President Barack Obama might still be unable to openly say the words “Islamic terror” – much to the detriment of the fight on terrorism – but that is what it is.
A few years ago when reviewing a book I noted the fact that the title included the words “Middle East” but the book itself included places as far away as Afghanistan and India. That was then. It is time to abandon the idea of a Middle East altogether. Shimon Peres’s famed “New Middle East” was killed while still in the womb. The old Middle East – in its most negative sense – has spread so far that its influence is felt in France and Yemen, Sudan and Thailand.
Al-Qaida blurred borders with attacks in places ranging from New York to Bali, Madrid and London. Islamic State, al-Qaida’s even uglier younger sister, hasn’t just erased the border between Syria and Iraq, wiping out the old Sykes-Picot line of 1916 with a psychotic frenzy, it has redrawn the world map. Global Jihad is just that.
No one in their right mind would call Islamic State’s cult a religion. Nobody in their right mind would support it.
Nonetheless, the fight against it must take place with care.
Islamic State is likely to eventually be consumed by its own hatred: Those levels of depravity ultimately cannot be sustained. The question is what will replace it, and that will be partly determined by the world’s response to Islamist terror now.
Will the terror tactics work – scaring coalition partners from the fight; or has Islamic State signed its own slow death warrant with its proud boasting of the depths of its savagery?
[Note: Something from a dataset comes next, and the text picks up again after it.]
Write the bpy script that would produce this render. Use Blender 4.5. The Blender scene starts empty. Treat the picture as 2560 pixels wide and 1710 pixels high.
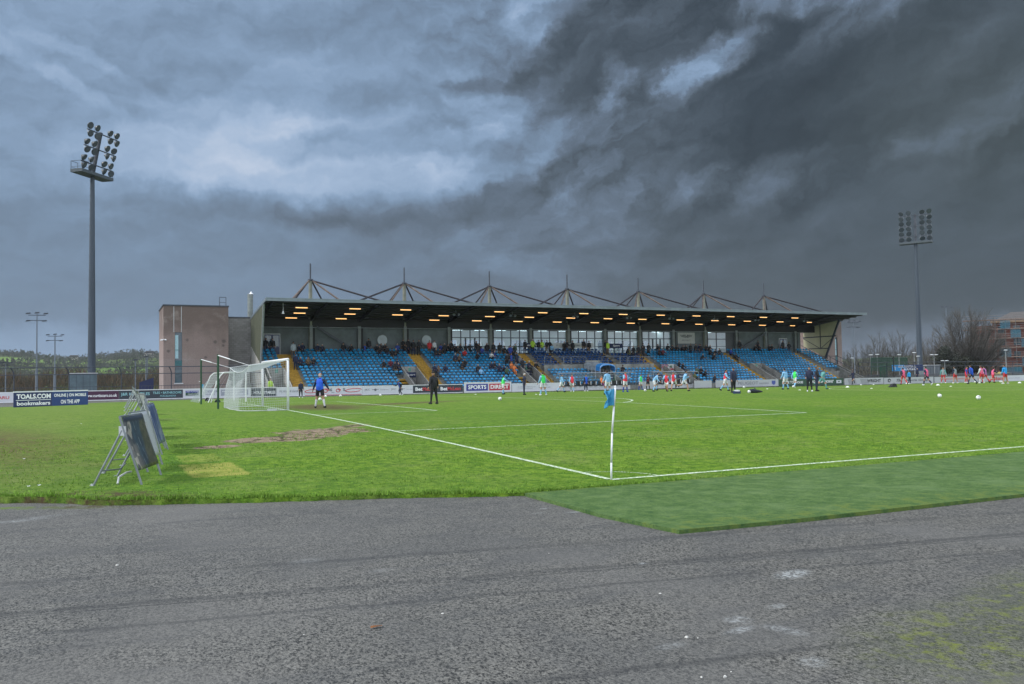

One thing’s for sure: The video carried more than an implied threat to Jordan, which borders both Syria and Iraq (or what’s left of them), but it won’t stop there.
Not coincidentally, Jordan this week returned its ambassador to Israel after a period in which he had been recalled to Amman. The Hashemite Kingdom and Israel rely on each other, and the rest of the world, in stopping the spread of evil which surrounds us.
Now is the time to truly unite: This is not an amateur homemade movie. This is what Islamic State has in mind for a theater of terror somewhere near you.